I gave my two cents earlier this week on why sales and earnings forecasts fail. They fail because of lack culture NOT because of lack of smarts.
Chris Waldron called out culture in his comment on the post. I think Chris is right.
There are only 3 things needed to build an accurate forecast; data, interpretation and culture. That’s it.
If building an accurate forecast is important to your business, start with building a culture of reality. Reality is at the core. An organization that confronts reality accepts what the information is telling them and plans accordingly. There is no King James bible interpretation going on. Their is no discarding of the data because someone doesn’t like it. It is what it is. If the data is telling you business is going to slide, accept it, build an accurate forecast around it, figure out away to minimize and move on.
If forecasting is an exercise to support a predetermined number, it’s not forecasting and a culture of reality doesn’t exist. Don’t waste anyones time, just give out the numbers and move on.
A culture of reality is critical to accurate forecasting. Allowing the organization to accurately interpret the data to arrive at the most accurate representation of future revenue is key.
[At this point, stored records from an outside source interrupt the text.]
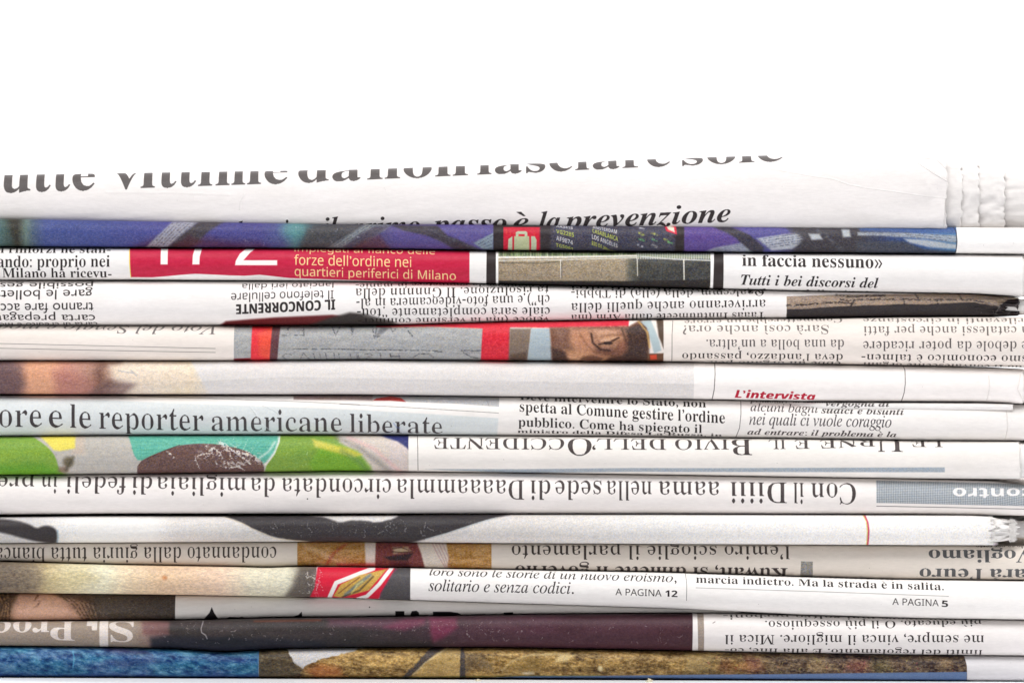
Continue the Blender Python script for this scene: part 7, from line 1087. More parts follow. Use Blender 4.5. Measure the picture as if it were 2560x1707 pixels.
    s.line([(1700, 1288), (1750, 1278), (1800, 1262)], 6, (214, 176, 146), 5, 0.8)
    s.ell(1750, 1302, 30, 10, (36, 24, 22), 5, 0.9)
    s.line([(1840, 1210), (1868, 1300), (1850, 1400)], 10, (40, 28, 26), 8, 0.7)
    s.line([(1560, 1230), (1600, 1300), (1660, 1360)], 7, (110, 72, 56), 8, 0.6)
    s.line([(1480, 1390), (1580, 1412), (1660, 1436)], 8, (222, 180, 146), 8, 0.7)
    s.line([(1700, 1260), (1760, 1246), (1830, 1250)], 8, (100, 66, 52), 10, 0.6)
    s.poly([(1860, 1210), (1990, 1160), (2014, 1260), (2010, 1450), (1880, 1450), (1840, 1350), (1880, 1280)], (54, 40, 36), 18, 0.85)
    s.poly([(1700, 1450), (1760, 1395), (1900, 1370), (1960, 1420), (1960, 1450)], (58, 40, 36), 18, 0.8)
    s.ell(1850, 1330, 30, 40, (146, 92, 70), 20, 0.6)
    s.poly([(1590, 1388), (1650, 1380), (1720, 1400), (1700, 1420), (1560, 1415)], (74, 46, 38), 10, 0.7)
    s.poly([(1380, 1330), (1470, 1360), (1500, 1450), (1385, 1450)], (60, 44, 40), 16, 0.8)
    s.poly([(1960, 1160), (2030, 1150), (2085, 1290), (2095, 1350), (2050, 1370), (2020, 1260), (2000, 1200)], (164, 182, 188), 8, 0.95)
    s.line([(1950, 1160), (2005, 1230), (2020, 1330)], 10, (212, 170, 96), 6, 0.8)
    s.poly([(2060, 1110), (2112, 1110), (2112, 1340), (2080, 1260)], (74, 58, 46), 8, 0.95)
    s.poly([(2012, 1370), (2112, 1368), (2112, 1450), (2012, 1450)], (92, 60, 42), 6, 0.95)
    s.poly([(2022, 1380), (2066, 1376), (2070, 1410), (2026, 1412)], (206, 74, 50), 5, 0.9)
    s.mottle(1370, 2000, 14, 4, 5)
    s.rd = s.wd = 0.0
    s.poly([(2112, 1050), (2300, 1050), (2300, 1500), (2112, 1500)], (226, 219, 213), 1.5, pic=0)
    s.line([(2172, 1155), (2166, 1250), (2166, 1425)], 3.2, (96, 88, 84), 1.5)
    s.at(1660, 360)
    def R(t, x0, y0, x1, y1, em=98, **k): s.text('SR', t, x0, y0, x1, y1, em, flip=True, **k)
    R('Commetterebbe un errore', 1160, 1139, 130, 1150, colr=(96, 90, 88))  # upper lines of both columns paler: sheen put into the ink colour
    R('Sarà così anche ora?', 1070, 1184, 120, 1187, colr=(96, 90, 88))
    R('da una bolla a un’altra.', 1168, 1280, 272, 1279, colr=(72, 66, 66))
    R('deva l’andazzo, passando', 1162, 1374, 116, 1368)
    R('ebbe un organo pen', 1150, 1424, 300, 1420)
    R('irrilevanti in circostanze', 2420, 1139, 1295, 1139, colr=(96, 90, 88))
    R('in catalessi anche per fatti', 2400, 1192, 1298, 1192, colr=(88, 82, 80))
    R('te debole da poter ricadere', 2390, 1290, 1293, 1290, colr=(72, 66, 66))
    R('smo economico è talmen-', 2362, 1384, 1284, 1374)
    R('do Il convalescente organi', 2330, 1448, 1300, 1429)
    return s

def print6():
    s = sheet(6); s.at(0, 890)
    s.hgrad([(-800, (150, 100, 84)), (-60, (108, 82, 84)), (40, (116, 90, 90)), (130, (140, 104, 94)), (200, (196, 144, 116)), (330, (202, 148, 118)), (420, (184, 128, 112)), (560, (170, 128, 112)), (660, (134, 98, 84)), (730, (176, 148, 132)), (800, (206, 190, 176)), (1000, (218, 206, 190)), (1240, (222, 208, 184)), (1420, (213, 210, 208))], pic=0.5)
    s.poly([(-60, 20), (60, 20), (130, 80), (170, 180), (110, 270), (-60, 270)], (98, 76, 78), 40, 0.8)
    s.poly([(200, 240), (180, 80), (330, 30), (420, 60), (340, 120), (440, 200)], (210, 156, 124), 40, 0.6)
    s.poly([(350, 90), (520, 110), (640, 180), (620, 260), (380, 260)], (160, 106, 98), 40, 0.6)
    s.line([(780, 40), (690, 60), (640, 100), (680, 160), (720, 180), (640, 230)], 34, (110, 78, 68), 26, 0.75)
    s.poly([(560, 270), (640, 200), (760, 150), (900, 180), (800, 270)], (106, 82, 80), 26, 0.7)
    s.poly([(720, 60), (900, 40), (1180, 40), (1300, 160), (1280, 190), (900, 180), (760, 160)], (222, 206, 186), 30, 0.8)
    s.mottle(-200, 1300, 12, 5, 9)
    s.poly([(1225, 0), (1290, 100), (1340, 200), (1400, 290), (4532, 330), (4532, -20)], (214, 211, 209), 12, 1, pic=0.28)
    s.line([(780, 95), (880, 112), (860, 90), (900, 130)], 5, (110, 130, 160), 4, 0.5)
    s.mottle(1400, 4500, 3, 6, 14)
    s.at(1660, 890)
    s.poly([(196, -30), (2700, -30), (2700, 380), (190, 380)], (236, 232, 229), 1.5, 1, pic=0)
    s.line([(329, 40), (330, 120), (324, 220), (312, 285)], 4.5, (72, 66, 66), 1.5)
    s.line([(1552, 45), (1568, 90), (1569, 180), (1562, 240), (1546, 300)], 4.5, (84, 78, 76), 1.5)
    s.text('NBI', 'L’intervista', 460, 243, 984, 261, 96, colr=(170, 16, 42), xtop=True, alpha=1, fat=0.8)
    s.line([(2112, 130), (2118, 200), (2104, 290)], 3, (205, 198, 194), 3, 0.6, h=-0.2)
    s.line([(2320, 120), (2300, 220), (2340, 300)], 3, (200, 190, 184), 4, 0.5, h=-0.25)
    s.at(0, 0, 1)
    s.line([(300, 965), (500, 953), (700, 942), (1000, 947), (1400, 955), (1740, 960)], 3, None, 5, 1, h=0.12)
    s.scratches(500, 1700, 915, 970, 12, (234, 234, 234), ln=10, w=1)
    return s

def print7():
    s = sheet(7); s.at(0, 890)
    BT = (208, 213, 214)
    s.poly([(-900, 200), (0, 262), (1000, 300), (2352, 350), (2352 + 904, 405), (2352 + 890, 600), (-900, 620)], BT, 6, 1, pic=0.16)
    s.poly([(-900, 230), (2300, 240), (2352, 262), (1900, 262), (1000, 262), (-900, 250)], (120, 108, 104), 3, 0.9)
    s.line([(900, 262), (1500, 280), (1900, 294), (2352, 316)], 2.5, (110, 106, 104), 1.3)
    s.at(850, 890)
    s.line([(0, 312), (400, 332), (1036, 371)], 2.5, (86, 82, 80), 1.3)
    s.poly([(180, 262), (1040, 262), (1040, 330), (760, 310), (430, 297), (300, 285), (0, 282), (-300, 280), (-300, 262)], (172, 172, 174), 2, 1, pic=0.5)
    s.poly([(-300, 240), (-300, 284), (120, 288), (215, 292), (215, 250)], (150, 124, 120), 6, 0.8)
    s.poly([(215, 290), (240, 274), (330, 262), (400, 272), (432, 298), (330, 290)], (176, 66, 62), 3, 1)
    s.line([(960, 290), (975, 325)], 3, (120, 120, 120), 2, 0.7)
    s.line([(1046, 250), (1046, 510)], 8, (230, 226, 222), 3, 0.8)
    s.at(0, 0, 1)
    hd = [("vore", -38, 108, 1066.5, 1067.5), ("e", 126, 160, 1068, 1069), ("le", 178, 231, 1069, 1071), ("reporter", 251, 511, 1071.5, 1077)]
    for w, a, b, y0, y1 in hd: s.text('SR', w, a, y0, b, y1, 92, colr=(48, 42, 44))
    s.text('SR', 'americane', 531, 1077, 856, 1079.5, 88, colr=(58, 52, 54))
    s.text('SR', 'liberate', 876, 1080.5, 1107, 1084, 80, colr=(58, 52, 54))
    s.line([(985, 1058), (992, 1068), (1000, 1070)], 2, (90, 120, 190), 1.5, 0.5)
    s.text('SM', 'Deve intervenire lo Stato, non', 1300, 999, 1764, 1018, 43)
    s.text('SM', "spetta al Comune gestire l’ordine", 1299, 1028, 1811, 1058, 43)
    s.text('SM', "pubblico. Come ha spiegato il", 1296, 1065.5, 1754, 1082.5, 37)
    s.text('SM', 'ministro della Difesa La Russa, in', 1294, 1082, 1804, 1091, 20)
    s.at(1660, 890)
    s.line([(500, 290), (499, 380), (490, 470), (468, 530)], 3.5, (76, 70, 70), 1.5)
    s.text('SBI', 'pendolari, la vergogna di', 560, 299, 1200, 318, 108, colr=(62, 56, 56))
    s.text('SI', 'alcuni bagni', 562, 358, 1003, 370, 100, colr=(48, 42, 44))
    s.text('SBI', 'sudici e bisunti', 1022, 372, 1562, 384, 70, colr=(56, 50, 50))
    s.text('SI', 'nei quali ci vuole coraggio', 553, 447, 1480, 466, 112, colr=(46, 40, 42))
    s.text('SBI', 'ad entrare: il problema è la', 541, 512, 1514, 530, 72, colr=(54, 46, 46))
    s.text('SBI', 'fine di un monopolio che', 538, 540, 1380, 547, 40, colr=(60, 52, 52))
    s.line([(2232, 360), (2238, 460), (2222, 555)], 3, (205, 196, 190), 3, 0.6, h=-0.2)
    s.at(0, 890)
    s.line([(1640, 330), (1680, 380), (1700, 430), (1760, 480)], 5, (232, 236, 238), 5, 0.6, h=0.25)
    s.line([(1720, 320), (1790, 350), (1830, 380)], 4, None, 5, 1, h=0.15)
    return s

def print7flap():
    s = Sheet(FLAP_T, FLAP_B, 2, 2, 0.5, seed=77)
    s.at(1660, 890)
    s.text('SBI', 'vergogna di', 1050, 326, 1468, 331, 64, colr=(60, 54, 54))
    return s

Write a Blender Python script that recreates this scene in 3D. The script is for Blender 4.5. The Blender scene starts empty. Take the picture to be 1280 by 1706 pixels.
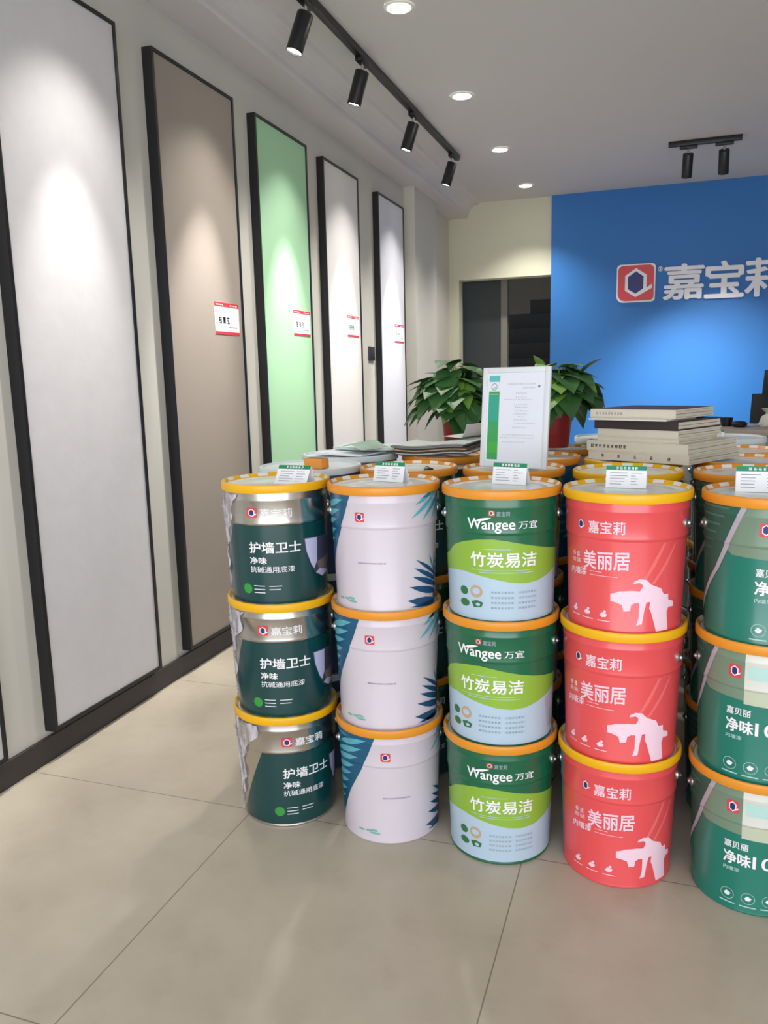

That brings us to the data. I’m a gut guy, so this is hard for me. However, I accept it and dig in. An accurate forecast needs data. It needs:
- Historical information
- Editorial dialog
- Customer data
- Competitive data
- Trend analysis
- Industry analysis
- Company data:
- Support analysis
- resource availability
- Product availability
- New product development
- New product availability
- Marketing plans
- Customer satisfaction
- etc
- Expected Macro Economic Data
- Consumer Spending
- GDP Growth
- Consumer Confidence
- Interest Rates
- Inflation
- Housing prices
- Government regulations/intervention
- etc
All of this info and more can influence the numbers. Building a forecast without all the data, internal and external, marco and micro is a hollow effort.
Use the data, it’s the foundation.
If the culture is there and the data is there, interpretation is the special sauce. It’s what differentiates the professionals from the amateurs. Interpreting the data to create an accurate forecast is an art. There is no science to it. The best people I’ve ever seen can look at the data and with an amazing accuracy determine the impact to the forecast from the data. It’s a little bit experience, it’s good data, it’s knowledge of their world and it’s a little bit gut.
I purposely chose not to be perscriptive in this post, because I don’t think forecasting is all that hard. It’s only hard when the culture allowing for good ones doesn’t exist. Build a culture of reality, get good data and learn to interpret it. The forecast will come out fine — and by that I mean ACCURATE!